Seeing across the different verticals, from the energy market to logistical operations requires a whole new level of technology personnel, and there are still plenty of “pain points.” Not only do you have to get sand inbound to get the oil out, you also have to move the clean water in and the dirty water out. “Just within this vertical there’s lots of transportation management activity. There’s probably a 70-80% across the verticals, and even within the vertical you have to recognize the differences between dry bulk and liquid bulk.”
ELD requirements and the hours-of-service (HOS) restrictions remains a major pain point, compounding the issues. “Some companies are looking at in-house solutions,” says Cooper. “Rather than third-party hires, moving to hiring them as employees, and providing them with better benefits.”

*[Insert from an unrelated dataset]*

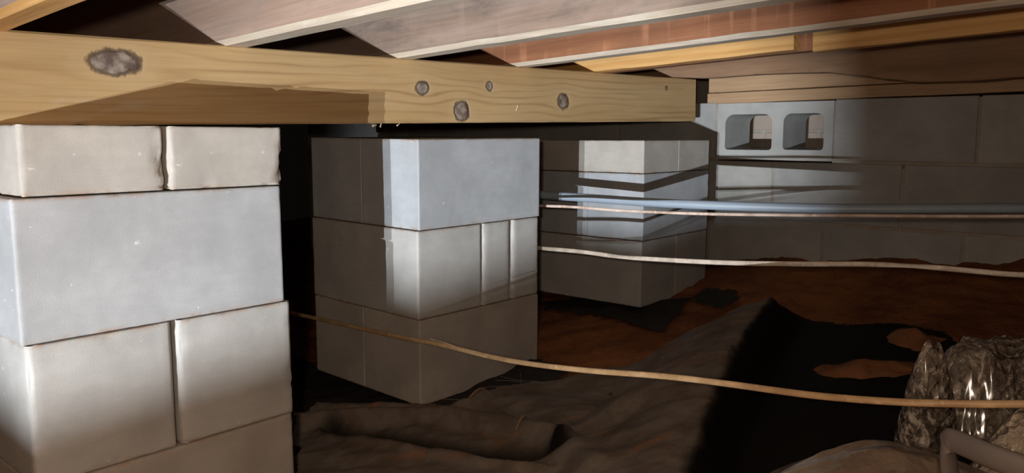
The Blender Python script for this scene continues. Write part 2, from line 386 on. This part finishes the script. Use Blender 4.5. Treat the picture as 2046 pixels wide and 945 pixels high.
beam = obj('main_beam', bme, beam_material(), None, BO, (0, -math.atan(BT), YB))
tag(beam, 'long knotty yellow pine beam resting on the nearest block pier', 'beam')
# splinters hanging from the beam's underside and a raised sliver
sl = wood('splinter_pine', (0.70, 0.58, 0.40), (0.4, 0.28, 0.15), seed=4)
for (s, zz, r, l, a) in [(0.735, -0.004, 0.003, 0.010, 80), (0.80, -0.003, 0.002, 0.008, 60), (0.752, -0.002, 0.002, 0.013, 20)]:
    bm = bmesh.new(); bmesh.ops.create_cone(bm, segments=6, radius1=r, radius2=r * 0.3, depth=l, cap_ends=True)
    obj('splinter', bm, sl, beam, (s, 0.006, zz), (0, rad(a), 0))
bm = bmesh.new(); box(bm, -0.008, 0.008, -0.002, 0, -0.0012, 0.0012); obj('splinter', bm, sl, beam, (1.185, 0.0, 0.036), (0, rad(-62), 0))

# ------------------------------------------------------------ floor joists and subfloor
JS = rad(-2.02)          # the framing runs slightly downhill to the far left
def beam_top(s): return BO.z + BH + BT * s
def jframe(s, tfar):      # origin of a joist: its far-left end, local x runs to the near right
    p = BO + A * s + B * tfar; return (p.x, p.y, beam_top(s) - tfar * math.tan(-JS))
TF, TN = 2.6, 2.6
jmats = {
 'pink': wood('joist_weathered_pink', (0.42, 0.295, 0.23), (0.31, 0.205, 0.15), 60, 0.5, (0.29, 0.225, 0.195), 0.6, 0.0, None, 0.8, 1.0),
 'grey': wood('joist_weathered_grey', (0.35, 0.255, 0.20), (0.235, 0.16, 0.12), 80, 0.5, (0.15, 0.12, 0.105), 0.7, 0.10, (0.42, 0.33, 0.28), 0.85, 2.0),
 'red': wood('joist_red_sawn', (0.35, 0.155, 0.080), (0.23, 0.090, 0.043), 110, 0.7, (0.20, 0.095, 0.055), 0.4, 0.38, None, 0.8, 3.0),
 'brown': wood('joist_brown', (0.33, 0.20, 0.12), (0.21, 0.12, 0.07), 60, 0.5, (0.22, 0.14, 0.10), 0.5, 0.0, (0.46, 0.32, 0.20), 0.8, 5.0),
 'pine': wood('board_new_pine', (0.78, 0.46, 0.18), (0.58, 0.29, 0.09), 260, 0.6, None, 0, 0.0, None, 0.65, 6.0),
 'sill': wood('sill_pine', (0.52, 0.34, 0.20), (0.38, 0.22, 0.12), 50, 0.5, None, 0, 0.0, None, 0.75, 7.0),
 'pale': wood('joist_edge_lit', (0.62, 0.53, 0.42), (0.46, 0.36, 0.27), 30, 0.6, (0.70, 0.64, 0.55), 0.6, 0, None, 0.8, 8.0)}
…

In March of this year, GE Transportation joined BiTA. BiTA is the transportation and logistics industry’s leading trade association for blockchain education and standards development. “GE Transportation is always on the forefront of technology trends and investments that define the future of freight and supply chains,” said Craig Fuller, managing director of BiTA.
At a high level, blockchain is a digital ledger technology capable of recording transactions and storing data in immutable blocks across a distributed network. Blockchain enables a digital supply chain and creates a peer-to-peer system of commerce that lends itself well to those with logistics and supply chain experience. While more than a few years away from becoming a mainstream technology, Gartner, a leading research and advisory company, quantifies the business value-add of blockchain at $176 billion by 2025 and then exceeding $3.1 trillion by 2030.
The current IoT solutions continue to develop at an accelerated pace, and applying blockchain to such complex industrial needs is the next, forward-looking step.